**Written instruction:**
Transcribe the material in full, exactly as written.

── Raw data

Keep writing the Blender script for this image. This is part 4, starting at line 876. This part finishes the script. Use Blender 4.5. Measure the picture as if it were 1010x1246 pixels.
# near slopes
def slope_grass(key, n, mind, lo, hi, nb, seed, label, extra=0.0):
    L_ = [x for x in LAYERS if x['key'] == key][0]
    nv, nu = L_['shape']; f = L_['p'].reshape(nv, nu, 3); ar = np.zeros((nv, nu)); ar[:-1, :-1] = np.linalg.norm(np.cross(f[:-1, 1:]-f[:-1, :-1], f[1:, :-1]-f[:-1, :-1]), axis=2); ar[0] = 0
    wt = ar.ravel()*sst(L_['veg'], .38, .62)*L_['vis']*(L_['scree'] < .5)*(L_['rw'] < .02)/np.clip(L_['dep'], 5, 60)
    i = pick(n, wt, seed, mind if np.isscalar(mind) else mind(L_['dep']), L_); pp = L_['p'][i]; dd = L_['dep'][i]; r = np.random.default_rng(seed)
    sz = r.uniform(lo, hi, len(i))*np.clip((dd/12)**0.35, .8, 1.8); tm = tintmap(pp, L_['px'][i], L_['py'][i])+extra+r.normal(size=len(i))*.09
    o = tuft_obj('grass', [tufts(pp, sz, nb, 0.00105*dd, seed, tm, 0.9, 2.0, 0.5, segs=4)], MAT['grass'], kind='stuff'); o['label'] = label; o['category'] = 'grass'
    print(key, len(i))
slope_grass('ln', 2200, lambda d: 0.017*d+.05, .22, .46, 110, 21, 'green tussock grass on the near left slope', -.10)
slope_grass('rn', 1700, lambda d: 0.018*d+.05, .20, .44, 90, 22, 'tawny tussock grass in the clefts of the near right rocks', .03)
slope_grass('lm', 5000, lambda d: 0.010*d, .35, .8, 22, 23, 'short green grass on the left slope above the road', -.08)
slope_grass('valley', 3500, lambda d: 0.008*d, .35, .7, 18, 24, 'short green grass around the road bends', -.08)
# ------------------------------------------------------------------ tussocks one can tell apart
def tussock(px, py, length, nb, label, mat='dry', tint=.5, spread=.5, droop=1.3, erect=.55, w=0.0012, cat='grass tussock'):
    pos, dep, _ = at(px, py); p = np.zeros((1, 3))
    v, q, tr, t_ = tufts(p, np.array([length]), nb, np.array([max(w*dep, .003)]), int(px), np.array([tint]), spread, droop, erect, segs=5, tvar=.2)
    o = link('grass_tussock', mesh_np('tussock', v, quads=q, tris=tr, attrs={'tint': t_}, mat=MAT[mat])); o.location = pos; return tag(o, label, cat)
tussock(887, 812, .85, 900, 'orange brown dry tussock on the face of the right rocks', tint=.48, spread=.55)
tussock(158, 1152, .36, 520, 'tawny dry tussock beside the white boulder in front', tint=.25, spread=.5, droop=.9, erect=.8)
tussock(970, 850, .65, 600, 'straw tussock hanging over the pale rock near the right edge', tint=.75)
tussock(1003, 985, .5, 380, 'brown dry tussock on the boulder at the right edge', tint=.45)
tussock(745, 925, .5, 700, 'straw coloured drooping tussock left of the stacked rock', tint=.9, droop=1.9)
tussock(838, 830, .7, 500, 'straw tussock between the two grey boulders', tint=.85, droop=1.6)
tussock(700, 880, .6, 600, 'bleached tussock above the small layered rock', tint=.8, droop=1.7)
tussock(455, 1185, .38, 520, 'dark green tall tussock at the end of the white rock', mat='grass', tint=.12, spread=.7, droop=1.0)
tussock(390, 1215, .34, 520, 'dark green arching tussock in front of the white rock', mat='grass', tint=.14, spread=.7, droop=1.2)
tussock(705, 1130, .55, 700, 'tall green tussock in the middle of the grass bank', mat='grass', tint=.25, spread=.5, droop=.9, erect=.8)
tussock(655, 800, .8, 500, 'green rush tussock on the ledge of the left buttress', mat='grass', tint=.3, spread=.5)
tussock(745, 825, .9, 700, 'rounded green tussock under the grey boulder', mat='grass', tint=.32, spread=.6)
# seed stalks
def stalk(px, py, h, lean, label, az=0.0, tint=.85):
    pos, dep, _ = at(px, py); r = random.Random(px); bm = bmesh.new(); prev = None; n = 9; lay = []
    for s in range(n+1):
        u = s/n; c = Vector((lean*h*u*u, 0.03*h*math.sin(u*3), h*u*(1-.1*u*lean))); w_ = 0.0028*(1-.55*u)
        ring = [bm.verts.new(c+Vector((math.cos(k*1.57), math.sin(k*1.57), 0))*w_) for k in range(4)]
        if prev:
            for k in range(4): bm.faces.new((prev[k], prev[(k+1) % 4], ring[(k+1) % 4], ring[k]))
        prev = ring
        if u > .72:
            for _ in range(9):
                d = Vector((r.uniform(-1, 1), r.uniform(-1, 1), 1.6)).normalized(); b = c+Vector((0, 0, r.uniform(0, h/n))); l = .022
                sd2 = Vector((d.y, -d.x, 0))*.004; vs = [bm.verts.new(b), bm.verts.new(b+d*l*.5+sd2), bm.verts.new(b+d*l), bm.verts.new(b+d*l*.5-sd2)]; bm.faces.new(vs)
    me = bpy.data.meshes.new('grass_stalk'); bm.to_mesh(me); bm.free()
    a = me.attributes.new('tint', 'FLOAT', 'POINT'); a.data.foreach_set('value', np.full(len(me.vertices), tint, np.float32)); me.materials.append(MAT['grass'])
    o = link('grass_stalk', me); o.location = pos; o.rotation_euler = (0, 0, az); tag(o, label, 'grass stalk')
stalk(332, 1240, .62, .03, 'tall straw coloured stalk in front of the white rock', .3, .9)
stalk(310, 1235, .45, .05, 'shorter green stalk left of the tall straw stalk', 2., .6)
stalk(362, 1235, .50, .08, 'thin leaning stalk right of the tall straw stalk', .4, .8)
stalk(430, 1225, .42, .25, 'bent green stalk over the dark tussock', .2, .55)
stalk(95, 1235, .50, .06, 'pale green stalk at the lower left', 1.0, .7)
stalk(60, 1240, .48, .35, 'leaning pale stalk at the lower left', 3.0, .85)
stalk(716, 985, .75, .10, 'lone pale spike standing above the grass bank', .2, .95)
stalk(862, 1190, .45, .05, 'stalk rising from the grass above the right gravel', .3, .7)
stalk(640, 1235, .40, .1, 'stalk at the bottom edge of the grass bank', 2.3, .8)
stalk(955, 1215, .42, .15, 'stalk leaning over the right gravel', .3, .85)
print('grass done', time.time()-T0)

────

**Solved problem:**
Keep writing the Blender script for this image. This is part 4, starting at line 876. This part finishes the script. Use Blender 4.5. Measure the picture as if it were 1010x1246 pixels.
# near slopes
def slope_grass(key, n, mind, lo, hi, nb, seed, label, extra=0.0):
    L_ = [x for x in LAYERS if x['key'] == key][0]
    nv, nu = L_['shape']; f = L_['p'].reshape(nv, nu, 3); ar = np.zeros((nv, nu)); ar[:-1, :-1] = np.linalg.norm(np.cross(f[:-1, 1:]-f[:-1, :-1], f[1:, :-1]-f[:-1, :-1]), axis=2); ar[0] = 0
    wt = ar.ravel()*sst(L_['veg'], .38, .62)*L_['vis']*(L_['scree'] < .5)*(L_['rw'] < .02)/np.clip(L_['dep'], 5, 60)
    i = pick(n, wt, seed, mind if np.isscalar(mind) else mind(L_['dep']), L_); pp = L_['p'][i]; dd = L_['dep'][i]; r = np.random.default_rng(seed)
    sz = r.uniform(lo, hi, len(i))*np.clip((dd/12)**0.35, .8, 1.8); tm = tintmap(pp, L_['px'][i], L_['py'][i])+extra+r.normal(size=len(i))*.09
    o = tuft_obj('grass', [tufts(pp, sz, nb, 0.00105*dd, seed, tm, 0.9, 2.0, 0.5, segs=4)], MAT['grass'], kind='stuff'); o['label'] = label; o['category'] = 'grass'
    print(key, len(i))
slope_grass('ln', 2200, lambda d: 0.017*d+.05, .22, .46, 110, 21, 'green tussock grass on the near left slope', -.10)
slope_grass('rn', 1700, lambda d: 0.018*d+.05, .20, .44, 90, 22, 'tawny tussock grass in the clefts of the near right rocks', .03)
slope_grass('lm', 5000, lambda d: 0.010*d, .35, .8, 22, 23, 'short green grass on the left slope above the road', -.08)
slope_grass('valley', 3500, lambda d: 0.008*d, .35, .7, 18, 24, 'short green grass around the road bends', -.08)
# ------------------------------------------------------------------ tussocks one can tell apart
def tussock(px, py, length, nb, label, mat='dry', tint=.5, spread=.5, droop=1.3, erect=.55, w=0.0012, cat='grass tussock'):
    pos, dep, _ = at(px, py); p = np.zeros((1, 3))
    v, q, tr, t_ = tufts(p, np.array([length]), nb, np.array([max(w*dep, .003)]), int(px), np.array([tint]), spread, droop, erect, segs=5, tvar=.2)
    o = link('grass_tussock', mesh_np('tussock', v, quads=q, tris=tr, attrs={'tint': t_}, mat=MAT[mat])); o.location = pos; return tag(o, label, cat)
tussock(887, 812, .85, 900, 'orange brown dry tussock on the face of the right rocks', tint=.48, spread=.55)
tussock(158, 1152, .36, 520, 'tawny dry tussock beside the white boulder in front', tint=.25, spread=.5, droop=.9, erect=.8)
tussock(970, 850, .65, 600, 'straw tussock hanging over the pale rock near the right edge', tint=.75)
tussock(1003, 985, .5, 380, 'brown dry tussock on the boulder at the right edge', tint=.45)
tussock(745, 925, .5, 700, 'straw coloured drooping tussock left of the stacked rock', tint=.9, droop=1.9)
tussock(838, 830, .7, 500, 'straw tussock between the two grey boulders', tint=.85, droop=1.6)
tussock(700, 880, .6, 600, 'bleached tussock above the small layered rock', tint=.8, droop=1.7)
tussock(455, 1185, .38, 520, 'dark green tall tussock at the end of the white rock', mat='grass', tint=.12, spread=.7, droop=1.0)
tussock(390, 1215, .34, 520, 'dark green arching tussock in front of the white rock', mat='grass', tint=.14, spread=.7, droop=1.2)
tussock(705, 1130, .55, 700, 'tall green tussock in the middle of the grass bank', mat='grass', tint=.25, spread=.5, droop=.9, erect=.8)
tussock(655, 800, .8, 500, 'green rush tussock on the ledge of the left buttress', mat='grass', tint=.3, spread=.5)
tussock(745, 825, .9, 700, 'rounded green tussock under the grey boulder', mat='grass', tint=.32, spread=.6)
# seed stalks
def stalk(px, py, h, lean, label, az=0.0, tint=.85):
    pos, dep, _ = at(px, py); r = random.Random(px); bm = bmesh.new(); prev = None; n = 9; lay = []
    for s in range(n+1):
        u = s/n; c = Vector((lean*h*u*u, 0.03*h*math.sin(u*3), h*u*(1-.1*u*lean))); w_ = 0.0028*(1-.55*u)
        ring = [bm.verts.new(c+Vector((math.cos(k*1.57), math.sin(k*1.57), 0))*w_) for k in range(4)]
        if prev:
            for k in range(4): bm.faces.new((prev[k], prev[(k+1) % 4], ring[(k+1) % 4], ring[k]))
        prev = ring
        if u > .72:
            for _ in range(9):
                d = Vector((r.uniform(-1, 1), r.uniform(-1, 1), 1.6)).normalized(); b = c+Vector((0, 0, r.uniform(0, h/n))); l = .022
                sd2 = Vector((d.y, -d.x, 0))*.004; vs = [bm.verts.new(b), bm.verts.new(b+d*l*.5+sd2), bm.verts.new(b+d*l), bm.verts.new(b+d*l*.5-sd2)]; bm.faces.new(vs)
    me = bpy.data.meshes.new('grass_stalk'); bm.to_mesh(me); bm.free()
    a = me.attributes.new('tint', 'FLOAT', 'POINT'); a.data.foreach_set('value', np.full(len(me.vertices), tint, np.float32)); me.materials.append(MAT['grass'])
    o = link('grass_stalk', me); o.location = pos; o.rotation_euler = (0, 0, az); tag(o, label, 'grass stalk')
stalk(332, 1240, .62, .03, 'tall straw coloured stalk in front of the white rock', .3, .9)
stalk(310, 1235, .45, .05, 'shorter green stalk left of the tall straw stalk', 2., .6)
stalk(362, 1235, .50, .08, 'thin leaning stalk right of the tall straw stalk', .4, .8)
stalk(430, 1225, .42, .25, 'bent green stalk over the dark tussock', .2, .55)
stalk(95, 1235, .50, .06, 'pale green stalk at the lower left', 1.0, .7)
stalk(60, 1240, .48, .35, 'leaning pale stalk at the lower left', 3.0, .85)
stalk(716, 985, .75, .10, 'lone pale spike standing above the grass bank', .2, .95)
stalk(862, 1190, .45, .05, 'stalk rising from the grass above the right gravel', .3, .7)
stalk(640, 1235, .40, .1, 'stalk at the bottom edge of the grass bank', 2.3, .8)
stalk(955, 1215, .42, .15, 'stalk leaning over the right gravel', .3, .85)
print('grass done', time.time()-T0)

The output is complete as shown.